## Brief
Copy the data exactly; pictures stay out of the copy.

######

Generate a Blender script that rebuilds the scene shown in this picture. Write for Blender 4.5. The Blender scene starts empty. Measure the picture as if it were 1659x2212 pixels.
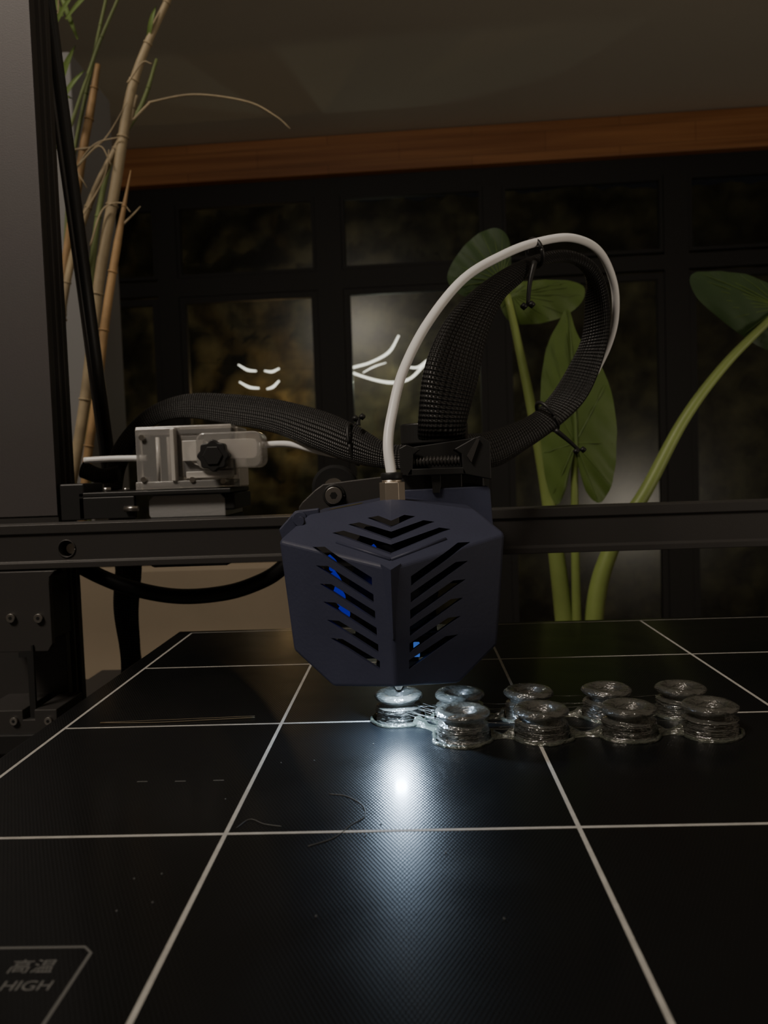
import bpy, bmesh, math, random
from mathutils import Vector, Matrix
from mathutils import noise as mnoise
random.seed(7)
U = 0.0015   # one drawing unit = 1.5 mm
scene = bpy.context.scene

# ------------------------------------------------------------------ helpers
def link(o, parent=None):
    scene.collection.objects.link(o)
    if parent is not None:
        o.parent = parent
    return o

def grp(name):
    e = bpy.data.objects.new(name, None)
    e.empty_display_size = 0.01
    return link(e)

def mk(name, verts, faces, mat, parent=None, smooth=False, scale=True):
    me = bpy.data.meshes.new(name)
    s = U if scale else 1.0
    me.from_pydata([(v[0]*s, v[1]*s, v[2]*s) for v in verts], [], faces)
    bm = bmesh.new(); bm.from_mesh(me)
    bmesh.ops.recalc_face_normals(bm, faces=bm.faces)
    bm.to_mesh(me); bm.free()
    if mat: me.materials.append(mat)
    if smooth:
        for p in me.polygons: p.use_smooth = True
    o = bpy.data.objects.new(name, me)
    return link(o, parent)

def bev(o, w, seg=2):
    m = o.modifiers.new('bevel', 'BEVEL'); m.width = w*U; m.segments = seg
    m.limit_method = 'ANGLE'; m.angle_limit = math.radians(30)
    return o

def box(name, x0, x1, y0, y1, z0, z1, mat, parent=None, bevel=0.0):
    v = [(x0,y0,z0),(x1,y0,z0),(x1,y1,z0),(x0,y1,z0),(x0,y0,z1),(x1,y0,z1),(x1,y1,z1),(x0,y1,z1)]
    f = [(0,3,2,1),(4,5,6,7),(0,1,5,4),(1,2,6,5),(2,3,7,6),(3,0,4,7)]
    o = mk(name, v, f, mat, parent)
    if bevel: bev(o, bevel)
    return o

def prism(name, pts, y0, y1, mat, parent=None, bevel=0.0):
    n = len(pts)
    v = [(p[0], y0, p[1]) for p in pts] + [(p[0], y1, p[1]) for p in pts]
    f = [tuple(range(n)), tuple(range(2*n-1, n-1, -1))]
    for i in range(n):
        j = (i+1) % n
        f.append((i, j, n+j, n+i))
    o = mk(name, v, f, mat, parent)
    if bevel: bev(o, bevel)
    return o

def cr(pts, n=8, closed=False):
    P = [Vector(p) for p in pts]; out = []; L = len(P)
    rng = L if closed else L-1
    for i in range(rng):
        if closed:
            p0,p1,p2,p3 = P[(i-1)%L],P[i],P[(i+1)%L],P[(i+2)%L]
        else:
            p0 = P[i-1] if i>0 else P[0]*2-P[1]
            p1,p2 = P[i],P[i+1]
            p3 = P[i+2] if i+2<L else P[-1]*2-P[-2]
        for k in range(n):
            t = k/n
            out.append(0.5*((2*p1)+(-p0+p2)*t+(2*p0-5*p1+4*p2-p3)*t*t+(-p0+3*p1-3*p2+p3)*t**3))
    if not closed: out.append(P[-1])
    return out

def tube(name, pts, r, mat, parent=None, n=8, seg=12, smooth_path=True, rfun=None):
    path = cr(pts, n) if smooth_path else [Vector(p) for p in pts]
    L = len(path); verts=[]; faces=[]
    t = (path[1]-path[0]).normalized()
    up = Vector((0,0,1)) if abs(t.z)<0.9 else Vector((0,1,0))
    nrm = t.cross(up).normalized()
    for i,p in enumerate(path):
        if i==0: tt=(path[1]-path[0])
        elif i==L-1: tt=(path[-1]-path[-2])
        else: tt=(path[i+1]-path[i-1])
        tt.normalize()
        nrm = (nrm - tt*nrm.dot(tt)).normalized()
        b = tt.cross(nrm)
        f = i/(L-1)
        if rfun: rr = rfun(f)
        elif isinstance(r,(list,tuple)):
            q=f*(len(r)-1); a=min(int(q),len(r)-2); rr=r[a]+(r[a+1]-r[a])*(q-a)
        else: rr = r
        for k in range(seg):
            a = 2*math.pi*k/seg
            verts.append(p+nrm*math.cos(a)*rr+b*math.sin(a)*rr)
    for i in range(L-1):
        for k in range(seg):
            k2=(k+1)%seg
            faces.append((i*seg+k,i*seg+k2,(i+1)*seg+k2,(i+1)*seg+k))
    faces.append(tuple(range(seg))); faces.append(tuple(range((L-1)*seg,L*seg)))
    o = mk(name, verts, faces, mat, parent, smooth=True)
    return o

def cyl(name, p0, p1, r, mat, parent=None, seg=32, r2=None, bevel=0.0):
    o = tube(name,[p0,p1],[r, r if r2 is None else r2],mat,parent,seg=seg,smooth_path=False)
    for p in o.data.polygons:
        if len(p.vertices)>4 or seg<=8: p.use_smooth=False
    if bevel: bev(o,bevel)
    return o

def ring(name, c, r, rr, axis, mat, parent=None, sx=1.0, seg=32):
    """torus around axis"""
    a = Vector(axis).normalized()
    u = a.cross(Vector((0,0,1)))
    if u.length<0.1: u = Vector((1,0,0))
    u.normalize(); w = a.cross(u)
    pts=[]
    for i in range(seg+1):
        t=2*math.pi*i/seg
        pts.append(Vector(c)+u*math.cos(t)*r*sx+w*math.sin(t)*r)
    return tube(name, pts, rr, mat, parent, seg=10, smooth_path=False)

def ribbon(name, E, mat, parent=None, thick=1.2, n=10, seg=20):
    A = cr([e[0] for e in E], n); B = cr([e[1] for e in E], n)
    L=len(A); verts=[]; faces=[]; uvs=[]
    s=0; C=[(A[i]+B[i])/2 for i in range(L)]
    for i in range(L):
        if i>0: s+=(C[i]-C[i-1]).length
        t=(C[min(i+1,L-1)]-C[max(i-1,0)]).normalized()
        w=(A[i]-B[i])/2
        nn=t.cross(w).normalized()
        for k in range(seg):
            a=2*math.pi*k/seg
            ca,sa=math.cos(a),math.sin(a)
            cc = math.copysign(abs(ca)**0.85,ca)
            verts.append(C[i]+w*cc+nn*thick*sa)
            uvs.append((s, k/seg*22.0))
    for i in range(L-1):
        for k in range(seg):
            k2=(k+1)%seg
            faces.append((i*seg+k,i*seg+k2,(i+1)*seg+k2,(i+1)*seg+k))
    faces.append(tuple(range(seg))); faces.append(tuple(range((L-1)*seg,L*seg)))
    me=bpy.data.meshes.new(name)
    me.from_pydata([tuple(v*U) for v in verts],[],faces)
    uv=me.uv_layers.new(name='UVMap')
    for p in me.polygons:
        vs=[me.loops[l].vertex_index for l in p.loop_indices]
        ks=[v%seg for v in vs]
        wrap = (0 in ks and seg-1 in ks)
        for l in p.loop_indices:
            v=me.loops[l].vertex_index
            a=uvs[v]; vv=a[1]
            if wrap and v%seg==0: vv=22.0
            uv.data[l].uv=(a[0],vv)
        p.use_smooth=True
    me.materials.append(mat)
    o=bpy.data.objects.new(name,me)
    return link(o,parent)

def boolean(o, cutter, op='DIFFERENCE'):
    m=o.modifiers.new('b','BOOLEAN'); m.object=cutter; m.operation=op; m.solver='EXACT'
    bpy.context.view_layer.update()
    dg=bpy.context.evaluated_depsgraph_get()
    me=bpy.data.meshes.new_from_object(o.evaluated_get(dg))
    o.modifiers.clear(); o.data=me
    bpy.data.objects.remove(cutter,do_unlink=True)
    return o

def bake(o):
    bpy.context.view_layer.update()
    dg=bpy.context.evaluated_depsgraph_get()
    me=bpy.data.meshes.new_from_object(o.evaluated_get(dg))
    o.modifiers.clear(); o.data=me
    return o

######

## Problem solution
Generate a Blender script that rebuilds the scene shown in this picture. Write for Blender 4.5. The Blender scene starts empty. Measure the picture as if it were 1659x2212 pixels.
import bpy, bmesh, math, random
from mathutils import Vector, Matrix
from mathutils import noise as mnoise
random.seed(7)
U = 0.0015   # one drawing unit = 1.5 mm
scene = bpy.context.scene

# ------------------------------------------------------------------ helpers
def link(o, parent=None):
    scene.collection.objects.link(o)
    if parent is not None:
        o.parent = parent
    return o

def grp(name):
    e = bpy.data.objects.new(name, None)
    e.empty_display_size = 0.01
    return link(e)

def mk(name, verts, faces, mat, parent=None, smooth=False, scale=True):
    me = bpy.data.meshes.new(name)
    s = U if scale else 1.0
    me.from_pydata([(v[0]*s, v[1]*s, v[2]*s) for v in verts], [], faces)
    bm = bmesh.new(); bm.from_mesh(me)
    bmesh.ops.recalc_face_normals(bm, faces=bm.faces)
    bm.to_mesh(me); bm.free()
    if mat: me.materials.append(mat)
    if smooth:
        for p in me.polygons: p.use_smooth = True
    o = bpy.data.objects.new(name, me)
    return link(o, parent)

def bev(o, w, seg=2):
    m = o.modifiers.new('bevel', 'BEVEL'); m.width = w*U; m.segments = seg
    m.limit_method = 'ANGLE'; m.angle_limit = math.radians(30)
    return o

def box(name, x0, x1, y0, y1, z0, z1, mat, parent=None, bevel=0.0):
    v = [(x0,y0,z0),(x1,y0,z0),(x1,y1,z0),(x0,y1,z0),(x0,y0,z1),(x1,y0,z1),(x1,y1,z1),(x0,y1,z1)]
    f = [(0,3,2,1),(4,5,6,7),(0,1,5,4),(1,2,6,5),(2,3,7,6),(3,0,4,7)]
    o = mk(name, v, f, mat, parent)
    if bevel: bev(o, bevel)
    return o

def prism(name, pts, y0, y1, mat, parent=None, bevel=0.0):
    n = len(pts)
    v = [(p[0], y0, p[1]) for p in pts] + [(p[0], y1, p[1]) for p in pts]
    f = [tuple(range(n)), tuple(range(2*n-1, n-1, -1))]
    for i in range(n):
        j = (i+1) % n
        f.append((i, j, n+j, n+i))
    o = mk(name, v, f, mat, parent)
    if bevel: bev(o, bevel)
    return o

def cr(pts, n=8, closed=False):
    P = [Vector(p) for p in pts]; out = []; L = len(P)
    rng = L if closed else L-1
    for i in range(rng):
        if closed:
            p0,p1,p2,p3 = P[(i-1)%L],P[i],P[(i+1)%L],P[(i+2)%L]
        else:
            p0 = P[i-1] if i>0 else P[0]*2-P[1]
            p1,p2 = P[i],P[i+1]
            p3 = P[i+2] if i+2<L else P[-1]*2-P[-2]
        for k in range(n):
            t = k/n
            out.append(0.5*((2*p1)+(-p0+p2)*t+(2*p0-5*p1+4*p2-p3)*t*t+(-p0+3*p1-3*p2+p3)*t**3))
    if not closed: out.append(P[-1])
    return out

def tube(name, pts, r, mat, parent=None, n=8, seg=12, smooth_path=True, rfun=None):
    path = cr(pts, n) if smooth_path else [Vector(p) for p in pts]
    L = len(path); verts=[]; faces=[]
    t = (path[1]-path[0]).normalized()
    up = Vector((0,0,1)) if abs(t.z)<0.9 else Vector((0,1,0))
    nrm = t.cross(up).normalized()
    for i,p in enumerate(path):
        if i==0: tt=(path[1]-path[0])
        elif i==L-1: tt=(path[-1]-path[-2])
        else: tt=(path[i+1]-path[i-1])
        tt.normalize()
        nrm = (nrm - tt*nrm.dot(tt)).normalized()
        b = tt.cross(nrm)
        f = i/(L-1)
        if rfun: rr = rfun(f)
        elif isinstance(r,(list,tuple)):
            q=f*(len(r)-1); a=min(int(q),len(r)-2); rr=r[a]+(r[a+1]-r[a])*(q-a)
        else: rr = r
        for k in range(seg):
            a = 2*math.pi*k/seg
            verts.append(p+nrm*math.cos(a)*rr+b*math.sin(a)*rr)
    for i in range(L-1):
        for k in range(seg):
            k2=(k+1)%seg
            faces.append((i*seg+k,i*seg+k2,(i+1)*seg+k2,(i+1)*seg+k))
    faces.append(tuple(range(seg))); faces.append(tuple(range((L-1)*seg,L*seg)))
    o = mk(name, verts, faces, mat, parent, smooth=True)
    return o

def cyl(name, p0, p1, r, mat, parent=None, seg=32, r2=None, bevel=0.0):
    o = tube(name,[p0,p1],[r, r if r2 is None else r2],mat,parent,seg=seg,smooth_path=False)
    for p in o.data.polygons:
        if len(p.vertices)>4 or seg<=8: p.use_smooth=False
    if bevel: bev(o,bevel)
    return o

def ring(name, c, r, rr, axis, mat, parent=None, sx=1.0, seg=32):
    """torus around axis"""
    a = Vector(axis).normalized()
    u = a.cross(Vector((0,0,1)))
    if u.length<0.1: u = Vector((1,0,0))
    u.normalize(); w = a.cross(u)
    pts=[]
    for i in range(seg+1):
        t=2*math.pi*i/seg
        pts.append(Vector(c)+u*math.cos(t)*r*sx+w*math.sin(t)*r)
    return tube(name, pts, rr, mat, parent, seg=10, smooth_path=False)

def ribbon(name, E, mat, parent=None, thick=1.2, n=10, seg=20):
    A = cr([e[0] for e in E], n); B = cr([e[1] for e in E], n)
    L=len(A); verts=[]; faces=[]; uvs=[]
    s=0; C=[(A[i]+B[i])/2 for i in range(L)]
    for i in range(L):
        if i>0: s+=(C[i]-C[i-1]).length
        t=(C[min(i+1,L-1)]-C[max(i-1,0)]).normalized()
        w=(A[i]-B[i])/2
        nn=t.cross(w).normalized()
        for k in range(seg):
            a=2*math.pi*k/seg
            ca,sa=math.cos(a),math.sin(a)
            cc = math.copysign(abs(ca)**0.85,ca)
            verts.append(C[i]+w*cc+nn*thick*sa)
            uvs.append((s, k/seg*22.0))
    for i in range(L-1):
        for k in range(seg):
            k2=(k+1)%seg
            faces.append((i*seg+k,i*seg+k2,(i+1)*seg+k2,(i+1)*seg+k))
    faces.append(tuple(range(seg))); faces.append(tuple(range((L-1)*seg,L*seg)))
    me=bpy.data.meshes.new(name)
    me.from_pydata([tuple(v*U) for v in verts],[],faces)
    uv=me.uv_layers.new(name='UVMap')
    for p in me.polygons:
        vs=[me.loops[l].vertex_index for l in p.loop_indices]
        ks=[v%seg for v in vs]
        wrap = (0 in ks and seg-1 in ks)
        for l in p.loop_indices:
            v=me.loops[l].vertex_index
            a=uvs[v]; vv=a[1]
            if wrap and v%seg==0: vv=22.0
            uv.data[l].uv=(a[0],vv)
        p.use_smooth=True
    me.materials.append(mat)
    o=bpy.data.objects.new(name,me)
    return link(o,parent)

def boolean(o, cutter, op='DIFFERENCE'):
    m=o.modifiers.new('b','BOOLEAN'); m.object=cutter; m.operation=op; m.solver='EXACT'
    bpy.context.view_layer.update()
    dg=bpy.context.evaluated_depsgraph_get()
    me=bpy.data.meshes.new_from_object(o.evaluated_get(dg))
    o.modifiers.clear(); o.data=me
    bpy.data.objects.remove(cutter,do_unlink=True)
    return o

def bake(o):
    bpy.context.view_layer.update()
    dg=bpy.context.evaluated_depsgraph_get()
    me=bpy.data.meshes.new_from_object(o.evaluated_get(dg))
    o.modifiers.clear(); o.data=me
    return o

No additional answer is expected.